All of this to say, I’m from a small town. I wasn’t raised in the city. I didn’t know what Abercrombie and Fitch was until college. I thought a tshirt and shorts that fit was a good outfit. A good weekend was a car ride with Allyson and Katie, a stop at dairy queen and a good movie. Somewhere between high school and now I made plenty of mistakes. Lots. I lost my way and forgot who I was. I even toyed with my faith. But because I was sealed years ago, God kept working on my heart. And blessed me immeasurably. And still, Katie is one of my dearest friends. That field of daffodils wasn’t blooming but was as beautiful as ever.
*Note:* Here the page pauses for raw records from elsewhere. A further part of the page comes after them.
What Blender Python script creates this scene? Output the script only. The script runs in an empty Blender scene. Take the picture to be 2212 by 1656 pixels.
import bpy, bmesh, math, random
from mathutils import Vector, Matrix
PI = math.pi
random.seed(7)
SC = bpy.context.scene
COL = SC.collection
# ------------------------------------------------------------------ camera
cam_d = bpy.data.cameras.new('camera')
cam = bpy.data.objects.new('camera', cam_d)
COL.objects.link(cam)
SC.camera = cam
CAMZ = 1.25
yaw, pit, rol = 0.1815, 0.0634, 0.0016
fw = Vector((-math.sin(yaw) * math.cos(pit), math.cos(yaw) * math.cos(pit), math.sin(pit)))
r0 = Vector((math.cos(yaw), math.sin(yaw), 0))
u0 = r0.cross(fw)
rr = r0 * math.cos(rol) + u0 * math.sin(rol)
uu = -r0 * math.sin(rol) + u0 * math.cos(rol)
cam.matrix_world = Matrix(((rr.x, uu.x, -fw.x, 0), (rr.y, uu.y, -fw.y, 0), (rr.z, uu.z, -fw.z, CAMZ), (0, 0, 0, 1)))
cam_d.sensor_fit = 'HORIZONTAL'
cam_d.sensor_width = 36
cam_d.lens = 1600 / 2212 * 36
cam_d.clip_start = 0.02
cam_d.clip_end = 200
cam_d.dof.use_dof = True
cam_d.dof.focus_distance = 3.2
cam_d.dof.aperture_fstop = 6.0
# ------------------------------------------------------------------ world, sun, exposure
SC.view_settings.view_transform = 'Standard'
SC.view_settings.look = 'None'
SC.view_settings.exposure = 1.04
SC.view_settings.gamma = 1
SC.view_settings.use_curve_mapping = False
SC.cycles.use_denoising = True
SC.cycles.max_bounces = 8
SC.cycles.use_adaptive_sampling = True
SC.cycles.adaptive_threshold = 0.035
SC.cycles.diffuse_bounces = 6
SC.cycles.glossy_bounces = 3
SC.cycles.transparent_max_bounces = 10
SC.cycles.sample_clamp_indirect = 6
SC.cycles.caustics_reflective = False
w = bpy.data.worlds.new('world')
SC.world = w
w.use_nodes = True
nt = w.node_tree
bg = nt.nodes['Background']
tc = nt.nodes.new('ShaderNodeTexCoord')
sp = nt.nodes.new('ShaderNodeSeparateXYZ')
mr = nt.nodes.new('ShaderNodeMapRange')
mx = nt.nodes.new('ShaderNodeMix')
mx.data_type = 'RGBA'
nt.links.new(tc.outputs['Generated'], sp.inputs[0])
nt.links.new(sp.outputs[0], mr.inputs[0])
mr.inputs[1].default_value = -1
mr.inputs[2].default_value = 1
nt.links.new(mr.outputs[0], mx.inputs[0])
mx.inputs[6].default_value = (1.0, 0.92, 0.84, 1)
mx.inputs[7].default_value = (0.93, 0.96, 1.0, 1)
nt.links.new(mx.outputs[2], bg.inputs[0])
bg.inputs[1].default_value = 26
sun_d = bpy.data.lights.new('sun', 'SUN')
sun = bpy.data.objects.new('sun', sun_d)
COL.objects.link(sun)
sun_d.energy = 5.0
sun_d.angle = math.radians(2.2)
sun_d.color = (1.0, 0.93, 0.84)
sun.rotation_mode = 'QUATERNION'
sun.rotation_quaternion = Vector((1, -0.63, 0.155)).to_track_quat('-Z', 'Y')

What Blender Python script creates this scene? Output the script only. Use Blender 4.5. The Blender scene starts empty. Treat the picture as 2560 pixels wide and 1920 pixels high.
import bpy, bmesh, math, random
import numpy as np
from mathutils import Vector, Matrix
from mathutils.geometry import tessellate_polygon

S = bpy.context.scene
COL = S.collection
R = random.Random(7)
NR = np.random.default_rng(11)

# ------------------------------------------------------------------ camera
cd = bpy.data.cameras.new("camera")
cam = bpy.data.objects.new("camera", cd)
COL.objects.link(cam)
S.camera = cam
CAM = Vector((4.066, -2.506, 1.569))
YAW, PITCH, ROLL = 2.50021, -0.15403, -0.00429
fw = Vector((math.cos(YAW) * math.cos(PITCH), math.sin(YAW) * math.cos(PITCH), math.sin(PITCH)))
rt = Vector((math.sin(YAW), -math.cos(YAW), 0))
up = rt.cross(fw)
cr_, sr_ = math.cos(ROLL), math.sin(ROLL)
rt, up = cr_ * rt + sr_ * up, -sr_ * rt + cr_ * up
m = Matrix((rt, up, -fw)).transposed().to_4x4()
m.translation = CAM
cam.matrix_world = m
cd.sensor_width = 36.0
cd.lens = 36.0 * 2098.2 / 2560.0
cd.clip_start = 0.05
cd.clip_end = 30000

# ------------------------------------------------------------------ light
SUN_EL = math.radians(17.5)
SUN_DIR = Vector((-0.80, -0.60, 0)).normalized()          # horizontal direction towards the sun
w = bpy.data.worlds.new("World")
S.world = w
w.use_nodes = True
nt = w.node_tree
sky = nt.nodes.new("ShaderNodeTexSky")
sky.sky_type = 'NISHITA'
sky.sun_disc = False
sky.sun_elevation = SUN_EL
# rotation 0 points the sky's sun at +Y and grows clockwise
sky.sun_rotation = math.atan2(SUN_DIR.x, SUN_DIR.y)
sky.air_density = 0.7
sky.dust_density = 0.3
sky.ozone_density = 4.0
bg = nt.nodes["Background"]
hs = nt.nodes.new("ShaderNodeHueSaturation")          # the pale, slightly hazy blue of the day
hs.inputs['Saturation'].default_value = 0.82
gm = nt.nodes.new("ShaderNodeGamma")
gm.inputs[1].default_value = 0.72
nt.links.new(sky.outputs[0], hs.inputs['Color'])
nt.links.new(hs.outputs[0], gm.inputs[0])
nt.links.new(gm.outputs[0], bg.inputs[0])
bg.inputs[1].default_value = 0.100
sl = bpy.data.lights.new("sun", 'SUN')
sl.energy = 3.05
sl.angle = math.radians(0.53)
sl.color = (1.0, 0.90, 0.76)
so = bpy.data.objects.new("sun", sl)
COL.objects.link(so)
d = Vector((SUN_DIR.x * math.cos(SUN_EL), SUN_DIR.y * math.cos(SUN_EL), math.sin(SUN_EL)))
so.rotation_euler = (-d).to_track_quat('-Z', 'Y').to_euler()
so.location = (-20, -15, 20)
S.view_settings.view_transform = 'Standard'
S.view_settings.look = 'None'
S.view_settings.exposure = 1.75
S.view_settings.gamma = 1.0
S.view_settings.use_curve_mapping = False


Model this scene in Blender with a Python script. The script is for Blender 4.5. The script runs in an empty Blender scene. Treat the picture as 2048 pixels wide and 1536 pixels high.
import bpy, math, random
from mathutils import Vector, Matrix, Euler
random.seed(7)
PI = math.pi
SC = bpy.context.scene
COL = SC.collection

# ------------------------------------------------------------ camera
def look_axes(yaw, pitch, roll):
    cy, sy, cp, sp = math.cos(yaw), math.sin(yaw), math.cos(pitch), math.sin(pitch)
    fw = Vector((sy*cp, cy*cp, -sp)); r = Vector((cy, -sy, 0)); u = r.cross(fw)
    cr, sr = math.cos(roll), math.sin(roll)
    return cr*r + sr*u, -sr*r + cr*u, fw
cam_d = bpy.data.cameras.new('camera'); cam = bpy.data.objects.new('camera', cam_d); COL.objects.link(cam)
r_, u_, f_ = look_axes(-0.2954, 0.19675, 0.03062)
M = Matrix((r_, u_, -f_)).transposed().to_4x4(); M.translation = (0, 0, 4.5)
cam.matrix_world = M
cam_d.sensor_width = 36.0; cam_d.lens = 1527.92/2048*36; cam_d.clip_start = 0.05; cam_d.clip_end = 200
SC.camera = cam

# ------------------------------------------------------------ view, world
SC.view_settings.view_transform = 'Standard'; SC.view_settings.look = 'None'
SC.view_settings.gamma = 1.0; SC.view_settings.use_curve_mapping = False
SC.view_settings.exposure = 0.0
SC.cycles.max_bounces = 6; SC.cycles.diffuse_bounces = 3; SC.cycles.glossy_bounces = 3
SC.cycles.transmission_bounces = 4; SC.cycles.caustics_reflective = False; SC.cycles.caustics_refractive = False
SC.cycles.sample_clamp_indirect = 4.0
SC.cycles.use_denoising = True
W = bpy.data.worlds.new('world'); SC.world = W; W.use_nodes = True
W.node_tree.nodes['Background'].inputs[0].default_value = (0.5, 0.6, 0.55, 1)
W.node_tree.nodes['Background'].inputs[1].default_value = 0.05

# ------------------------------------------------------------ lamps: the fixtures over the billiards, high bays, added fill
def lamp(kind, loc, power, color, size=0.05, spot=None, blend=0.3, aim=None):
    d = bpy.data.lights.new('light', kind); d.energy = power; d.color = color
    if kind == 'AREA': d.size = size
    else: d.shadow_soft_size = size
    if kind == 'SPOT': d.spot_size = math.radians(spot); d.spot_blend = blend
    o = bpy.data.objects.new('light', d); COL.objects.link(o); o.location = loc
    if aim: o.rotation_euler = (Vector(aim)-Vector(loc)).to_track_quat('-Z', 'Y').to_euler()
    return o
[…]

My family is still my treasure and I love going home because now it’s not just going home to mom’s…it’s an adventure filled with a Turner, Wyatt and Loralai and a soon to be baby girl (name is still a secret).

Aaah, home.

aunt katie and loralai. mm mm sweet hugs.

aunt katie and loralai relaxing.

aunt julie and loralai - and the baby in her belly.

sunscreen covered turner and wyatt smooching loralai.